What you will find is that max fuel rate likely cannot be sustained in a no load situation, because the governor will cut fuel rate to prevent exceeding rated RPM. If the governor did not cut fuel rate, then the engine would be placed in a "runaway" situation, where the RPM increases until one of a few things happen:
1) The valves float
2) Friction and energy requirements within the engine become high enough that it takes the maximum fuel rate to turn it that fast
3) Something fails catastrophically (either rods come out the side of the block, or the unburnt fuel creates EGT's so high that pistons, valves, turbos all melt into shapeless blobs)

Stationary engines are often controlled by a variable governor rather than directly with fuel rate, such that setting a "throttle position" will actually set an RPM, and the governor will vary fuel rate to maintain that RPM.

That's my understanding. I hope it is helpful.
 
Stationary engines are often controlled by a variable governor rather than directly with fuel rate, such that setting a "throttle position" will actually set an RPM, and the governor will vary fuel rate to maintain that RPM.

That's my understanding. I hope it is helpful.

Thanks, Thats what I have been thinking it has to work like that some kind of way. But haven't heard anyone confirm it that way.

I have asked the engine distributor to estimate the heat rejection at 75% load. To see if its appreciably different.

The distributor has repeatedly said they are application driven for component size. And if we wanted to design for MAX output worse case scenerio it would up the price appreciably and might be overkill for actual application.

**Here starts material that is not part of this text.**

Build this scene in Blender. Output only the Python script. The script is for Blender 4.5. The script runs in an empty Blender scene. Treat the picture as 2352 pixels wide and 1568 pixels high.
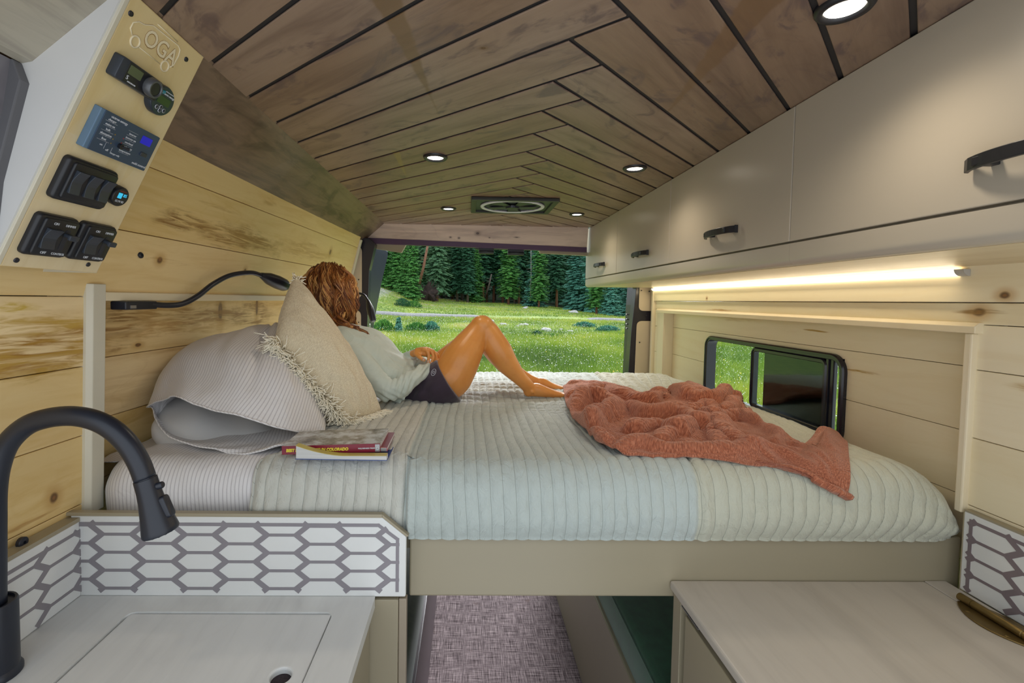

Robyn I appreciate your comments and agree but then again have to justify the cost and present options to management. I have been asked specifically to look at cost. And will heat test the actual build before release. This is just to validate a somewhat prototype build plan and see if the distributor has properly sized the radiator. Or if I need to change it (actually by the numbers the radiator should be a bit bigger than distributor has sized but not sure we want to put on a bigger more expensive radiator if we don't have to). Its just to have a plan to start from at this point.
 
With a stationary motor I agree it should work like you say. Youll have to look at power curve to see at what RPM you make your desired HP though. The more linear that is the more your original presumption holds true.
 
Good point referencing the power curve. I don't expect it to be completely linear and why I put a range of numbers it was just easier to start the conversation with that kind of estimation.

I had also thought the heat rejection might be somewhat load dependant and not just fuel rate dependant because.... Seems with the Diesel cycle and over fueled or less load than fuel required it just naturally runs up rpm and the injection event gets sped up and cut off wether it wants to or not. It finds its equilibrium of resistance to load vs fuelrate sorta naturally. But when its a heavy load it feels like it really burns the fuel and is working differently and more grunt pull even though you are not really pushing more fuel. But I am not sure if that is a turbo sensation or Diesel in general.

And even though its the fuel doing the work and not a compressor. Its still based on PV=MRT. And without the resistance to piston movement the fuel expands more easily. And was kinda thinking the easier it expands (pushing the piston down the less heat soak and expanding gas is cooler than when it has to really push the piston down with heavy resistance. Again thinking why driving down the road without load it just doesn't build the same boost.

Yes heat rejection is based on fuel burn and fuel has BTU/gal. But its not as easy as that because of ineffeciency of cycle and depends on how much heat goes out the tail pipe vs what is actually converted I think.

Thanks again it has helped me wrap my head around it a little better.